The new Sandy Hook School, built after the former one was torn down on the same property, can be seen through the woods now that the leaves have fallen.
Some victims' relatives were given a private tour of the grounds on Saturday.
"I think they deserve not to have the bright lights of the world on them," said Newtown First Selectman Dan Rosenthal, the town's top elected official.
The memorial was designed as a peaceful place of contemplation. Paths with a variety of plantings lead to a water feature with a sycamore tree in the middle and the victims' names engraved on the top of a surrounding supporting wall.
The water flow was engineered so floatable candles, flowers and other objects will move toward the tree and circle around it.
Like some other victims' relatives, Jennifer Hubbard saw the memorial in a private appointment before this weekend. Her daughter, Catherine Violet Hubbard, 6, was one of the children who died in the shooting on Dec. 14, 2012.
"It took my breath away in the sense that to see Catherine's name and to see what has been created in honor of those that lost ... the families, those that survived — they've lost their innocence," she said. "And the community. We all suffered because of Dec. 14.
"I think that the memorial is so perfectly appointed in honoring and providing a place of contemplation and reflection for a day that really changed the country," she said.
Nelba Marquez-Greene, whose 6-year-old daughter, Ana Grace Marquez-Greene, was killed, took to Twitter on Saturday to thank those who worked on the memorial planning for years.

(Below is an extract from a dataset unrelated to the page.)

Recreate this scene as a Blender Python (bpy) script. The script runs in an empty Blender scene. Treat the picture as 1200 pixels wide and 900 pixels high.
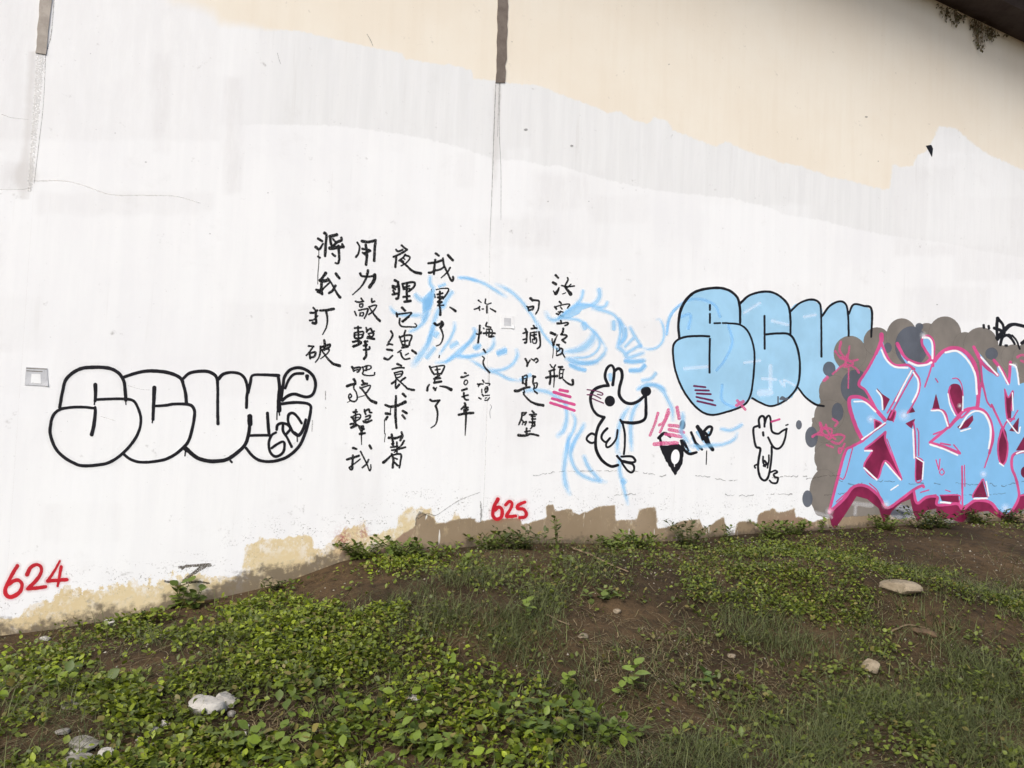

"Ten years. A lifetime and a blink," she wrote. "Ana Grace, we used to wait for you to come home. Now you wait for us. Hold on, little one. Hold on."
Town voters approved $3.7 million for the cost of the memorial last year. Part of the cost was offset when the State Bond Commission approved giving the town $2.5 million for the project.
The project faced several challenges after the town created a special commission to oversee the memorial planning in the fall of 2013. Some proposed sites were rejected, including one near a hunting club where gunshots could be heard, and officials cut the cost of the project down from $10 million because of concerns voters would not approve it.